Jopek and Everett also took opposing approaches to Everett's House Bill 590, legislation that would require counties to include criteria for protecting private-property rights in growth plans.

"It was a party-line, knock-out drag-out fight on the floor," Sonju recalled about last week's debate of the bill.

Everett says the bill prevents a slight majority of landowners in a neighborhood from having control over a vast majority of the land. Jopek says the bill basically will end the viability of neighborhood planning, to the benefit of developers who increasingly are buying large chunks of land.

Although Everett has been successful with narrow victories for his property-rights bills in the House, he acknowledges that the picture could change during the second half of the session, as those bills move on to the Democratic-controlled Senate.

The same goes for another bill, debated Tuesday in the House, that was related to Flathead County's ongoing gravel-pit issue.

Sponsored by Rep. Ralph Heinert, R-Libby, HB 557 is aimed at "correcting" legislation that was passed two years ago, allowing counties to conditionally approve or deny gravel operations. That law was derived from conflicts between gravel pits and residential areas in the Flathead Valley.

What resulted was Flathead County designating suburban agricultural areas as "residential" areas in which gravel pits are not allowed.

Heinert's bill would require that "residential" areas be taxed as residential areas.

"To prevent a gravel mine, all a county had to do was declare an area residential," Heinert said. With HB 557, "it must be taxed accordingly."

Jopek spoke against the bill, saying that instead there should be legislation accounting for the different types of suburban agricultural areas.
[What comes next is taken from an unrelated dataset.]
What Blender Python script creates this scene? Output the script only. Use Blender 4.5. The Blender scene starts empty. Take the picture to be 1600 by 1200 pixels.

He predicted the bill would only "accelerate the conflicts" in Flathead County.

Missoula representatives also spoke against the bill, saying it would have an adverse effect on rural neighborhoods outside the area.

"This bill really seems to be addressing a problem - a problem in the Flathead," said one of them.

Cary Hegreberg, a lobbyist with the Montana Contractors Association, echoed Everett's position on property rights. The "residential" designations in Flathead County mostly have affected third-generation farming families, prohibiting them from developing gravel pits on their land.

The bill passed second reading 54-46. But its prospects in the Senate may be dim if Tuesday's outcome of another gravel-pit measure is any indication.

Senate Bill 398, which would require counties to project future gravel needs and reserves in zoning, was killed on a 25-24 vote. The Montana Contractors Association, which represents all of the private gravel-pit operators in the Flathead, was behind that bill as well.

Another growth measure, which would allow schools to consider impact fees in their districts, came up Tuesday in the Senate.

Democratic supporters pitched the legislation as a way to create opportunities for school districts that would require the support of county commissioners and area voters, rather than a mandate for impact fees from the Legislature.

Sen. Dan McGee, R-Billings, strenuously objected, saying the bill eventually would have the greatest impact on longtime property owners, rather than out-of-state developers.

"You increase the costs of people who own the land, making it more difficult for them to do something with their land," he said.